おおさかナウ

2016年03月20日

地下鉄民営化にメリットなし
根拠は崩れ新たな負担も
共産・山中議員が力説

 日本共産党大阪市議団の山中智子幹事長が14日の大阪市議会交通水道委員会で、市営地下鉄・バスの民営化をめぐり、市や交通局が行ってきた説明が成り立たなくなり、うたい文句にもごまかしがあることを明らかにし、「市民にとってメリットはない」と力説しました。

大阪市議会交通水道委

山中智子市議

山中智子市議

 山中氏は仮に地下鉄を民営化する場合、企業債(残高約4900億円)の一括償還や職員への退職金の支払いなどが必要になると指摘。「企業債の償還は銀行から借りるしかないが、退職金は上限1200億円という大きな額だ。これほどまでして民営化しなければいけないのか」と迫りました。
 山中氏は「乗客数の減少」が民営化の理由だったが、2012年度以降の5年間は乗客は増えており、「立論の根拠が崩れている」と強調。藤本昌信交通局長が「増客戦略に取り組み、インバウンド(外国人観光客)が増えた」などと話をすり替えたのに対し、「いま民営化をする必要はなく、民営化の理由にはならない」としました。
 山中氏は、過去10年に一般会計から地下鉄会計に交付された補助金の約6割が、地下鉄建設やバリアフリー化などの建設改良費へのものであり、近年は大きく減っていると指摘。「税金を使う組織から納める組織へ」という民営化のうたい文句は「誇大広告だ」と批判しました。
 その上で、地下鉄は累積赤字を解消し、単年度黒字を出していることから、地方公営企業法に基づいて利益に応じて一般会計に納付できるとし、「一般会計に貢献したいと言うなら、ただちにやればいいではないか」と主張。公営なら法人税等の負担はないが、民営化すれば約70億円課税されることを示し、「民営化はやめて、公営企業としてバスを支援するべきだ」と求めました。

バス守られる保証なし

 15日の同委員会で山中氏は、バスの民営化問題を取り上げました。市の「民営化基本方針案」では、バス事業が債務超過に陥り、「公営事業としては存続できない状態」として、現在一部路線の運行を一部委託している市の外郭団体「大阪シティバス」に譲渡し、民営化後の地下鉄会社が株式を保有。
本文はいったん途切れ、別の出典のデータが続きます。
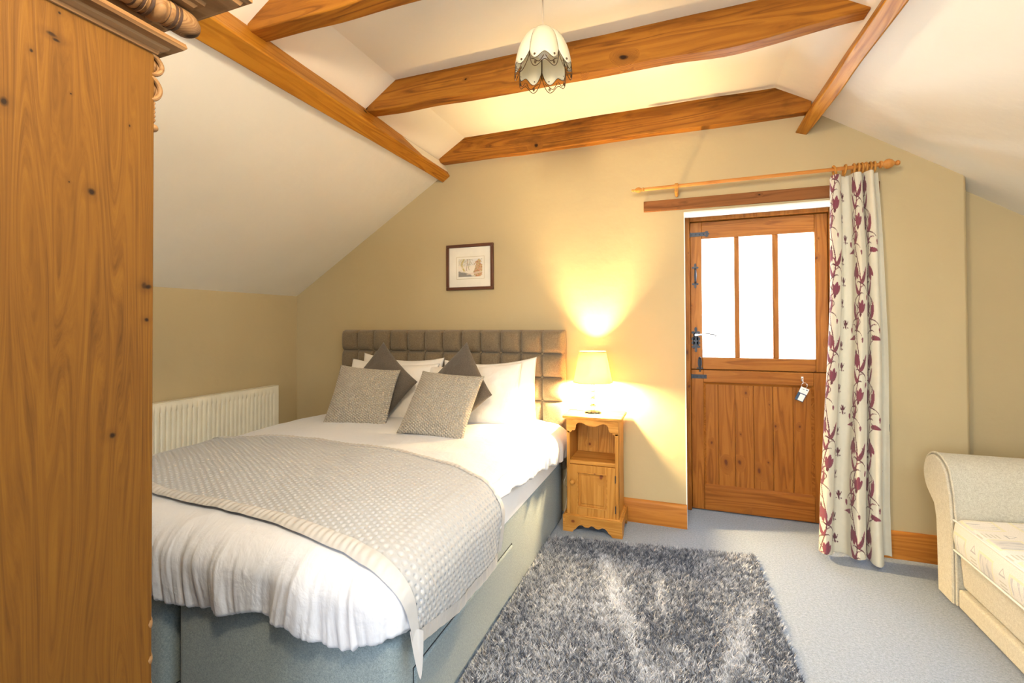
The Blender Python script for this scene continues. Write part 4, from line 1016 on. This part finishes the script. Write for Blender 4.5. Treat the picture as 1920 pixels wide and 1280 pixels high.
# ------------------------------------------------------------------ rug
rg = empty('shaggy_rug', (-.2, 1.9, 0), 'grey shaggy rug with pale streaks on the carpet beside the bed', 'rug')
FLc, FRc, NRc, NLc = np.array([-.755, 2.655]), np.array([.338, 2.805]), np.array([.40, .95]), np.array([-.74, .95])
def rmap(s, t): s = s[..., None]; t = t[..., None]; return (FLc*(1-s)+FRc*s)*(1-t)+(NLc*(1-s)+NRc*s)*t
g1 = np.linspace(0, 1, 12); SS, TT = np.meshgrid(g1, g1, indexing='ij'); q = rmap(SS, TT)
mb = MB(); cs = [FLc, FRc, NRc, NLc]; ins = [(.012,-.012),(-.012,-.012),(-.012,.012),(.012,.012)]
mb.hexa([(c[0]+i[0], c[1]+i[1], .001) for c, i in zip(cs, ins)]+[(c[0]+i[0], c[1]+i[1], .010) for c, i in zip(cs, ins)])
obj('backing', mb, M['rugback'], rg)
NT_ = 150000
s = rng.random(NT_); t = rng.random(NT_)
pos = rmap(s, t)
# clumped tufts
cl = np.floor(pos*105); hsh = (np.sin(cl[:, 0]*12.9898+cl[:, 1]*78.233)*43758.5453) % 1; hs2 = (np.sin(cl[:, 0]*39.3+cl[:, 1]*11.1)*24634.63) % 1
hgt = .017+.013*rng.random(NT_)+.004*hsh
la = (hsh*2*PI)+rng.normal(0, .7, NT_); lean = .010+.014*hs2
tip = np.stack([pos[:, 0]+lean*np.cos(la), pos[:, 1]+lean*np.sin(la), .006+hgt], -1)
wa = rng.random(NT_)*2*PI; ww = .0020+.0016*rng.random(NT_)
b1 = np.stack([pos[:, 0]+ww*np.cos(wa), pos[:, 1]+ww*np.sin(wa), np.full(NT_, .006)], -1)
b2_ = np.stack([pos[:, 0]-ww*np.cos(wa), pos[:, 1]-ww*np.sin(wa), np.full(NT_, .006)], -1)
m1 = (b1*.45+tip*.55)+np.array([0, 0, .004]); m2 = (b2_*.45+tip*.55)+np.array([0, 0, .004])
VV = np.stack([b1, b2_, m2, m1, tip], 1).reshape(-1, 3)-np.array([-.2, 1.9, 0])
i0 = np.arange(NT_)*5
quads = np.stack([i0, i0+1, i0+2, i0+3], -1); tris = np.stack([i0+3, i0+2, i0+4], -1)
me = bpy.data.meshes.new('pile'); o = bpy.data.objects.new('pile', me)
me.vertices.add(len(VV)); me.vertices.foreach_set('co', VV.astype(np.float32).ravel())
li = np.concatenate([quads.ravel(), tris.ravel()]); me.loops.add(len(li)); me.loops.foreach_set('vertex_index', li.astype(np.int32))
ls = np.concatenate([np.arange(NT_)*4, NT_*4+np.arange(NT_)*3]); me.polygons.add(2*NT_); me.polygons.foreach_set('loop_start', ls.astype(np.int32)); me.update(calc_edges=True)
X_, Y_ = pos[:, 0], pos[:, 1]
pat = .34+.30*fbm(X_*2.6, Y_*1.9, 6, 3)
def streak(x0, y0, x1, y1, w, k):
    global pat
    dx, dy = x1-x0, y1-y0; L2 = dx*dx+dy*dy; u = np.clip(((X_-x0)*dx+(Y_-y0)*dy)/L2, 0, 1)
    dist = np.hypot(X_-x0-u*dx, Y_-y0-u*dy)+.02*vnoise(X_*25, Y_*25, 9); pat = pat+k*np.exp(-(dist/w)**2)
streak(-.42, 2.50, -.14, 1.72, .035, .5); streak(-.36, 2.3, -.30, 1.75, .06, .25); streak(.26, 2.30, .02, 1.45, .03, .42); streak(-.13, 2.42, -.10, 2.1, .025, .3)
streak(-.02, 1.85, -.15, 1.65, .06, .25); streak(.15, 2.2, .20, 1.9, .06, .22); streak(-.55, 2.2, -.5, 1.5, .1, .15); streak(-.6, 1.3, .3, 1.25, .14, -.12)
streak(-.6, 2.6, .0, 2.62, .06, -.22); streak(-.25, 2.45, -.35, 2.42, .05, .25)
pr_ = np.clip(pat+.0+.5*(rng.random(NT_)-.5)+1.15*(hsh-.5), 0, 1)[:, None]**1.1
cdark, cl_ = np.array([.05, .065, .105]), np.array([.72, .75, .83])
cc = cdark*(1-pr_)+cl_*pr_
ca = me.color_attributes.new('dye', 'FLOAT_COLOR', 'POINT'); ca.data.foreach_set('color', np.repeat(np.concatenate([cc, np.ones((NT_, 1))], 1), 5, 0).astype(np.float32).ravel())
me.materials.append(M['pile']); link(o, rg); o['kind'] = 'stuff'

# ------------------------------------------------------------------ sofa
sf = empty('sofa', (1.6, 2.0, 0), 'cream upholstered sofa with scroll arm and patterned seat cushion at the right edge', 'sofa')
AX0, AX1 = 1.10, 2.02
# scroll arm cross-section in (y,z), extruded along x
cyr, czr, rr_ = 2.775, .548, .100
ar = [(2.622, .02), (2.622, .40), (2.632, .50)]
for a in np.linspace(math.radians(165), math.radians(-55), 22): ar.append((cyr+.005+rr_*1.13*math.cos(a)*(1 if math.cos(a) > 0 else 1.12), czr+rr_*math.sin(a)*(1.0 if math.sin(a) > 0 else 1.05)))
ar += [(2.800, .42), (2.778, .36), (2.772, .25), (2.765, .02)]
def armprism(x0, x1, ins=0, poly=ar):
    mb = ngon_panel(poly, x0, x1); mb.v = [(v[1], v[0], v[2]) for v in mb.v]; return mb
obj('arm', armprism(AX0+.012, AX1), M['cream'], sf, smooth=50)
pts_in = []
cyy = np.mean([p[0] for p in ar]); czz = np.mean([p[1] for p in ar])
fp = [(cyr+(y-cyr)*.90 if z > .42 else 2.694+(y-2.694)*.84, .02+(z-.02)*.978) for y, z in ar]
obj('arm_facing', armprism(AX0-.004, AX0+.02, poly=fp), M['cream'], sf, smooth=50, bevel=.006)
obj('piping', MB().tube([(AX0+.010, y, z) for y, z in ar], .0055, 8), M['cream'], sf); obj('piping', MB().tube([(AX0+.002, y, z) for y, z in fp], .004, 8), M['cream'], sf)
# inner arm pad, slightly plump
obj('arm_pad', rbox(AX0+.03, AX1, 2.50, 2.645, .05, .60, .03, 4, .03), M['cream'], sf, smooth=50) if False else None
# cushion
def cush(x0, x1, y0, y1, z0, z1, mat, name, r=.035, seed=1):
    nx_, ny_ = 40, 70; V = []
    a = np.linspace(0, 1, 60)
    prof = []     # cross-section in (x,z) front face rounded; going bottom-front up over the top to the back
    prof += [(x0+.05, z0), (x0+r, z0)]
    for q in np.linspace(0, 1, 8): an = -PI/2-q*PI/2; prof.append((x0+r+r*math.cos(an), z0+r+r*math.sin(an)))
    for q in np.linspace(0.1, .9, 6): prof.append((x0-.006*math.sin(q*PI), z0+r+(z1-z0-2*r)*q))
    for q in np.linspace(0, 1, 8): an = PI-q*PI/2; prof.append((x0+r+r*math.cos(an), z1-r+r*math.sin(an)))
    for q in np.linspace(.04, 1, 24): prof.append((x0+r+(x1-x0-r)*q, z1))
    prof = np.array(prof); S = np.r_[0, np.cumsum(np.hypot(*np.diff(prof, axis=0).T))]
    ys = np.linspace(y1, y0, 90); V = np.zeros((90, len(prof), 3)); UV = np.zeros((90, len(prof), 2))
    for i, y in enumerate(ys):
        e = min((y1-y)/.05, (y-y0)/.05, 1); sh = math.sqrt(max(0, 1-(1-e)**2))
        zc = (z0+z1)/2
        V[i, :, 0] = prof[:, 0]+(1-sh)*.03; V[i, :, 1] = y; V[i, :, 2] = zc+(prof[:, 1]-zc)*(.72+.28*sh)
        crown = np.clip((prof[:, 0]-x0)/.3, 0, 1)*(prof[:, 1] >= z1-.001)
        V[i, :, 2] += .018*crown*sh+.008*fbm(V[i, :, 0]*6, V[i, :, 1]*6, seed, 2)
        V[i, :, 0] += .007*vnoise(y*9, prof[:, 1]*14, seed)
        UV[i, :, 0] = y; UV[i, :, 1] = S
    return gridobj(name, V, mat, sf, uv=UV)
cush(1.085, 1.95, 1.0, 2.618, .262, .408, M['seatprint'], 'seat_cushion')
for z in (.27, .40): obj('cushion_piping', MB().tube([(1.092, 2.60, z), (1.092, 1.02, z)], .004, 8), M['seatprint'], sf)
obj('front_panel', MB().hexa([(1.128,1.0,.10),(2.0,1.0,.10),(2.0,2.62,.10),(1.128,2.62,.10),(1.116,1.0,.255),(2.0,1.0,.255),(2.0,2.62,.255),(1.116,2.62,.255)]), M['cream'], sf, bevel=.015, segs=3)
obj('base_rail', MB().box(1.112, 2.0, 1.0, 2.62, .012, .095), M['cream'], sf, bevel=.010, segs=3)
obj('backrest', rbox(1.90, 2.12, .9, 2.75, .02, .62, .05), M['cream'], sf, smooth=50)
ar2 = [(2*1.82-y-.02, z) for y, z in ar]
obj('arm', armprism(AX0+.012, AX1, poly=ar2), M['cream'], sf, smooth=50)
for x in (1.2, 2.0):
    for y in (1.0, 2.7): obj('foot', MB().lathe([(.02,0),(.025,.02)], (x, y, 0)), M['iron'], sf)

# ------------------------------------------------------------------ wardrobe
wb = empty('wardrobe', (-1.5, .33, 0), 'tall aged pine wardrobe with turned cornice at the left, seen from its side', 'wardrobe')
wx, wy = -.963, .6
obj('side_panel', MB().box(wx-.022, wx, .02, wy, .0, 1.80), M['wardrobe'], wb, bevel=.002)
obj('side_panel', MB().box(-2.08, -2.058, .02, wy-.002, 0, 1.80), M['wardrobe'], wb)
obj('back_panel', MB().box(-2.06, wx-.02, .02, .035, .05, 1.80), M['wardrobe'], wb)
obj('door', MB().box(-2.0, -1.525, wy-.025, wy-.004, .25, 1.70), M['wardrobe'], wb, bevel=.004); obj('door', MB().box(-1.518, -1.04, wy-.025, wy-.004, .25, 1.70), M['wardrobe'], wb, bevel=.004)
obj('front_stile', MB().box(-1.036, wx-.023, wy-.022, wy, .10, 1.80), M['wardrobe'], wb, bevel=.002)
obj('front_stile', MB().box(-2.08, -2.005, wy-.022, wy, .10, 1.80), M['wardrobe'], wb, bevel=.002); obj('top_rail', MB().box(-2.0, -1.04, wy-.022, wy, 1.705, 1.80), M['wardrobe'], wb, bevel=.002)
obj('plinth', MB().box(-2.09, wx+.004, .02, wy+.006, .0, .20), M['wardrobe'], wb, bevel=.004)
# carved ornaments on the front corner (top corbel and lower rosettes)
def ornament(build):
    cv = MB(); build(cv); return obj('carved_ornament', cv, M['cornice'], wb)
def corbel(z0, z1, out, ribs):
    """scrolled leaf: stacked ribs following a bulging outline"""
    def b(cv):
        for k in range(ribs):
            xk = wx-.004-k*.007; pts = []; rad_ = []
            for q in np.linspace(0, 1, 12):
                pts.append((xk, wy-.004+out*math.sin(PI*q)**.6*(1-.10*k), z0+(z1-z0)*q)); rad_.append(.0046)
            cv.tube(pts, rad_, 8)
        cv.sphere((wx-.017, wy-.003, (z0+z1)/2), .015, 10, (1, .95*out/.018, (z1-z0)/.034))
    return b
ornament(corbel(1.757, 1.797, .020, 4)); ornament(corbel(1.708, 1.752, .017, 4))
ornament(lambda cv: cv.tube([(wx-.006, wy+.001+.0012*math.sin(q*30), 1.705-q*.04) for q in np.linspace(0, 1, 20)], .0035, 8))
ornament(lambda cv: cv.sphere((wx-.008, wy+.003, 1.655), .0085, 8, (1, 1, .9)))
for z in (.70, .632, .578, .52, .46, .40): ornament(lambda cv: cv.sphere((wx-.010, wy-.003, z), .011, 8, (1, .75, 1.7)))
# lower moulding : profile swept round side and front
def sweep(prof, mb, x0=-2.08, ya=.02):
    """prof: list of (out, z); L-sweep along the right side then the front"""
    n_ = len(prof); rows = []
    for st in range(4):
        for o_, z in prof:
            if st == 0: rows.append((wx+o_, ya, z))
            elif st == 1: rows.append((wx+o_, wy+o_, z))
            elif st == 2: rows.append((x0-o_, wy+o_, z))
            else: rows.append((x0-o_, ya, z))
    fs = [(st*n_+j, st*n_+(j+1) % n_, (st+1)*n_+(j+1) % n_, (st+1)*n_+j) for st in range(3) for j in range(n_)]
    fs += [tuple(range(n_)), tuple(range(3*n_, 4*n_))[::-1]]
    return mb.add(rows, fs)
obj('lower_moulding', sweep([(-.02,1.795),(.004,1.797),(.006,1.803),(.016,1.808),(.018,1.813),(.034,1.815),(.038,1.820),(.036,1.828),(.020,1.831),(-.02,1.831)], MB()), M['cornice'], wb, smooth=25)
obj('frieze', MB().box(-2.075, wx-.012, .02, wy-.010, 1.80, 1.94), M['cornice'], wb)
obj('cornice_slab', sweep([(-.02,1.904),(.045,1.905),(.050,1.911),(.058,1.913),(.060,1.921),(.092,1.927),(.102,1.932),(.106,1.940),(.118,1.944),(.118,1.962),(-.02,1.962)], MB()), M['cornice'], wb, smooth=25)
obj('top_board', MB().box(-2.06, wx, .02, wy, 1.945, 1.960), M['cornice'], wb)
# turned half-column lying in the frieze
M['darkring'] = plain('dark_turned_ring', (.05, .024, .012), .5)
CE = .672; yy_ = np.linspace(.06, CE, 160)
spx, spz = wx+.014, 1.8815
def rad(y):
    L_ = CE-y
    if L_ < .022: return .014+.011*math.sin(min(1, L_/.022)*PI/2)
    if L_ < .042: return .0255
    if L_ < .066: return .0245+.002*math.sin((L_-.042)/.024*3*2*PI)
    if L_ < .095: return .0195+.0085*math.sin((L_-.066)/.029*PI)
    if L_ < .125: return .0245+.002*math.sin((L_-.095)/.03*3*2*PI)
    return .022+.005*math.sin((L_-.125)*34)
sp_ = MB().lathe([(.001, .06)]+[(rad(y), y) for y in yy_]+[(.008, CE+.003), (.001, CE+.004)], (spx, 0, spz), 'y', 26)
obj('turned_column', sp_, M['cornice'], wb, smooth=60)
for L_ in (.046, .054, .064, .098, .110, .122):
    rgm = MB(); y = CE-L_; r0 = rad(y)+.0004; rgm.lathe([(r0-.004, y-.003), (r0+.0006, y-.0025), (r0+.0010, y), (r0+.0006, y+.0025), (r0-.004, y+.003)], (spx, 0, spz), 'y', 26)
    obj('column_ring', rgm, M['darkring'], wb, label='dark stained turned ring')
路線や運行回数、運賃などは「引き継ぎ後概ね5年間」維持するとしています。

債務超過の最大の原因

 山中氏は、バス事業の債務超過は、破綻した土地信託事業「オスカードリーム」の和解金の支払いを、責任のないバス事業に負わせたことが最大の原因だと指摘しました。
 経営が厳しくても、きめ細かな市民の足を守るためには、地下鉄からの支援が欠かせないと強調。橋下前市政下で支援を打ち切り、採算のとれるところでしかバスを走らせないようにした上で、「概ね5年間と言っても、(バスは)何ら守られる保証がない」として、民営化に反対しました。